— Start —

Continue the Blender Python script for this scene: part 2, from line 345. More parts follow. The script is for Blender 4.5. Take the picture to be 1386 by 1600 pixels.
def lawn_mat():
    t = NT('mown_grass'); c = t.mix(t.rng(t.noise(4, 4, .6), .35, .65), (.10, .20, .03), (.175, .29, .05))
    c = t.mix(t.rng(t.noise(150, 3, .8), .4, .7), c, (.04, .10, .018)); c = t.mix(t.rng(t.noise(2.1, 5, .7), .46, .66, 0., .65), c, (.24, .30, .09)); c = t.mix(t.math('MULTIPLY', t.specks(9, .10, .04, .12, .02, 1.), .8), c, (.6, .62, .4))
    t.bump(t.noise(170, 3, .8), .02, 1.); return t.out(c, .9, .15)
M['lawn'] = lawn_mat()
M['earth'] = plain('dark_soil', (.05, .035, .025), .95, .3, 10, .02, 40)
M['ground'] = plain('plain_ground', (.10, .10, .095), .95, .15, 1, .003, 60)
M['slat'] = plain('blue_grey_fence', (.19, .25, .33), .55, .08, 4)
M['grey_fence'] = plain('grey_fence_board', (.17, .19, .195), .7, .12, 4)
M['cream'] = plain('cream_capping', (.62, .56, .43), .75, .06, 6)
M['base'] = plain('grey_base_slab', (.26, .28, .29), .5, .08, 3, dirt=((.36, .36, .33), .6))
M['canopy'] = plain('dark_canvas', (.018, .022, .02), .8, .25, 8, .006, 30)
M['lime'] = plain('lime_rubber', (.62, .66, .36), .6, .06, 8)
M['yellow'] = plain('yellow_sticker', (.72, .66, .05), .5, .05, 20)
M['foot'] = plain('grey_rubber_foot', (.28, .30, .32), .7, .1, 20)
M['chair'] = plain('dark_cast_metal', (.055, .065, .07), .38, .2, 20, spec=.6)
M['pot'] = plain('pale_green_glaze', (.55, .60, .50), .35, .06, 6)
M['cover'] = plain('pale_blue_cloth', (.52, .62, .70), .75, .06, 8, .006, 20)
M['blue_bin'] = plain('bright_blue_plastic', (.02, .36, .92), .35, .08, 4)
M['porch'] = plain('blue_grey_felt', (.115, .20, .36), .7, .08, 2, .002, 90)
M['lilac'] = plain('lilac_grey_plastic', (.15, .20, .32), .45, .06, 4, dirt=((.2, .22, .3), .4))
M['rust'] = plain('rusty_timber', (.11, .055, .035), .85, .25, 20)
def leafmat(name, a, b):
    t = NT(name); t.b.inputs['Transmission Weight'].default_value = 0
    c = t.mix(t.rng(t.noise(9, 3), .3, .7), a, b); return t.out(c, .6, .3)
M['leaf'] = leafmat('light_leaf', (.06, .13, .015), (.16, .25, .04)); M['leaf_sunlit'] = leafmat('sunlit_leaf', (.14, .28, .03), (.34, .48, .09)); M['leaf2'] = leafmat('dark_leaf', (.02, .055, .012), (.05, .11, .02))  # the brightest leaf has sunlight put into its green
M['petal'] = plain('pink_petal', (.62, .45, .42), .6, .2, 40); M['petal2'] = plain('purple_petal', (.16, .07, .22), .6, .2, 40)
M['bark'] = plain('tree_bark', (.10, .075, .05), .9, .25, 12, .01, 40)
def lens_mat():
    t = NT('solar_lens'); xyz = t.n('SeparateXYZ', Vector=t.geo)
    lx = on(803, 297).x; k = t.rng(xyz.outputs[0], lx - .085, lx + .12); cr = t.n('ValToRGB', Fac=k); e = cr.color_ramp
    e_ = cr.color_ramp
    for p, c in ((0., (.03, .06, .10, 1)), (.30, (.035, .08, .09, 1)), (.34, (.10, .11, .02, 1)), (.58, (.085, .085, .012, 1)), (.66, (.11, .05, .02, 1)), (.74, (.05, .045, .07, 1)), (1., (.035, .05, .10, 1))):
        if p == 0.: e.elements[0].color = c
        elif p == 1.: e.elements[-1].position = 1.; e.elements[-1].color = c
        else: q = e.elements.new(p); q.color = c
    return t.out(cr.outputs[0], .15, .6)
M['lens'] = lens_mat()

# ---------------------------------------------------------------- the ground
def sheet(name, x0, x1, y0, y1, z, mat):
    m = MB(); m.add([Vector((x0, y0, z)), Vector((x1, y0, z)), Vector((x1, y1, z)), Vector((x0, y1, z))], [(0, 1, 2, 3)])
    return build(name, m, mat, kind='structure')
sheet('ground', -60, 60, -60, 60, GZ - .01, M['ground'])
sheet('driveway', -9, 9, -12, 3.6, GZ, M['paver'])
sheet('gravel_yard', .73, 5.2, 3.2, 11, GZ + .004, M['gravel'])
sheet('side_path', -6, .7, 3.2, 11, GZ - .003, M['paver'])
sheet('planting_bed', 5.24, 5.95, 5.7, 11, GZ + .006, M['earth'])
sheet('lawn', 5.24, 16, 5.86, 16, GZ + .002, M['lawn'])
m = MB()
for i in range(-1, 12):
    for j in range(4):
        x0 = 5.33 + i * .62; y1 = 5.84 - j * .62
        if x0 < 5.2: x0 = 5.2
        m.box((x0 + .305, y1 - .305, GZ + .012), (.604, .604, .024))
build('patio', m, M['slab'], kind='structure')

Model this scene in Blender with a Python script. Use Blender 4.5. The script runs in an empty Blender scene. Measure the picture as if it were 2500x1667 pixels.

— End —

What you need to do: Type out the full listing again, exactly as given.

Result:
Continue the Blender Python script for this scene: part 2, from line 345. More parts follow. The script is for Blender 4.5. Take the picture to be 1386 by 1600 pixels.
def lawn_mat():
    t = NT('mown_grass'); c = t.mix(t.rng(t.noise(4, 4, .6), .35, .65), (.10, .20, .03), (.175, .29, .05))
    c = t.mix(t.rng(t.noise(150, 3, .8), .4, .7), c, (.04, .10, .018)); c = t.mix(t.rng(t.noise(2.1, 5, .7), .46, .66, 0., .65), c, (.24, .30, .09)); c = t.mix(t.math('MULTIPLY', t.specks(9, .10, .04, .12, .02, 1.), .8), c, (.6, .62, .4))
    t.bump(t.noise(170, 3, .8), .02, 1.); return t.out(c, .9, .15)
M['lawn'] = lawn_mat()
M['earth'] = plain('dark_soil', (.05, .035, .025), .95, .3, 10, .02, 40)
M['ground'] = plain('plain_ground', (.10, .10, .095), .95, .15, 1, .003, 60)
M['slat'] = plain('blue_grey_fence', (.19, .25, .33), .55, .08, 4)
M['grey_fence'] = plain('grey_fence_board', (.17, .19, .195), .7, .12, 4)
M['cream'] = plain('cream_capping', (.62, .56, .43), .75, .06, 6)
M['base'] = plain('grey_base_slab', (.26, .28, .29), .5, .08, 3, dirt=((.36, .36, .33), .6))
M['canopy'] = plain('dark_canvas', (.018, .022, .02), .8, .25, 8, .006, 30)
M['lime'] = plain('lime_rubber', (.62, .66, .36), .6, .06, 8)
M['yellow'] = plain('yellow_sticker', (.72, .66, .05), .5, .05, 20)
M['foot'] = plain('grey_rubber_foot', (.28, .30, .32), .7, .1, 20)
M['chair'] = plain('dark_cast_metal', (.055, .065, .07), .38, .2, 20, spec=.6)
M['pot'] = plain('pale_green_glaze', (.55, .60, .50), .35, .06, 6)
M['cover'] = plain('pale_blue_cloth', (.52, .62, .70), .75, .06, 8, .006, 20)
M['blue_bin'] = plain('bright_blue_plastic', (.02, .36, .92), .35, .08, 4)
M['porch'] = plain('blue_grey_felt', (.115, .20, .36), .7, .08, 2, .002, 90)
M['lilac'] = plain('lilac_grey_plastic', (.15, .20, .32), .45, .06, 4, dirt=((.2, .22, .3), .4))
M['rust'] = plain('rusty_timber', (.11, .055, .035), .85, .25, 20)
def leafmat(name, a, b):
    t = NT(name); t.b.inputs['Transmission Weight'].default_value = 0
    c = t.mix(t.rng(t.noise(9, 3), .3, .7), a, b); return t.out(c, .6, .3)
M['leaf'] = leafmat('light_leaf', (.06, .13, .015), (.16, .25, .04)); M['leaf_sunlit'] = leafmat('sunlit_leaf', (.14, .28, .03), (.34, .48, .09)); M['leaf2'] = leafmat('dark_leaf', (.02, .055, .012), (.05, .11, .02))  # the brightest leaf has sunlight put into its green
M['petal'] = plain('pink_petal', (.62, .45, .42), .6, .2, 40); M['petal2'] = plain('purple_petal', (.16, .07, .22), .6, .2, 40)
M['bark'] = plain('tree_bark', (.10, .075, .05), .9, .25, 12, .01, 40)
def lens_mat():
    t = NT('solar_lens'); xyz = t.n('SeparateXYZ', Vector=t.geo)
    lx = on(803, 297).x; k = t.rng(xyz.outputs[0], lx - .085, lx + .12); cr = t.n('ValToRGB', Fac=k); e = cr.color_ramp
    e_ = cr.color_ramp
    for p, c in ((0., (.03, .06, .10, 1)), (.30, (.035, .08, .09, 1)), (.34, (.10, .11, .02, 1)), (.58, (.085, .085, .012, 1)), (.66, (.11, .05, .02, 1)), (.74, (.05, .045, .07, 1)), (1., (.035, .05, .10, 1))):
        if p == 0.: e.elements[0].color = c
        elif p == 1.: e.elements[-1].position = 1.; e.elements[-1].color = c
        else: q = e.elements.new(p); q.color = c
    return t.out(cr.outputs[0], .15, .6)
M['lens'] = lens_mat()

# ---------------------------------------------------------------- the ground
def sheet(name, x0, x1, y0, y1, z, mat):
    m = MB(); m.add([Vector((x0, y0, z)), Vector((x1, y0, z)), Vector((x1, y1, z)), Vector((x0, y1, z))], [(0, 1, 2, 3)])
    return build(name, m, mat, kind='structure')
sheet('ground', -60, 60, -60, 60, GZ - .01, M['ground'])
sheet('driveway', -9, 9, -12, 3.6, GZ, M['paver'])
sheet('gravel_yard', .73, 5.2, 3.2, 11, GZ + .004, M['gravel'])
sheet('side_path', -6, .7, 3.2, 11, GZ - .003, M['paver'])
sheet('planting_bed', 5.24, 5.95, 5.7, 11, GZ + .006, M['earth'])
sheet('lawn', 5.24, 16, 5.86, 16, GZ + .002, M['lawn'])
m = MB()
for i in range(-1, 12):
    for j in range(4):
        x0 = 5.33 + i * .62; y1 = 5.84 - j * .62
        if x0 < 5.2: x0 = 5.2
        m.box((x0 + .305, y1 - .305, GZ + .012), (.604, .604, .024))
build('patio', m, M['slab'], kind='structure')

Model this scene in Blender with a Python script. Use Blender 4.5. The script runs in an empty Blender scene. Measure the picture as if it were 2500x1667 pixels.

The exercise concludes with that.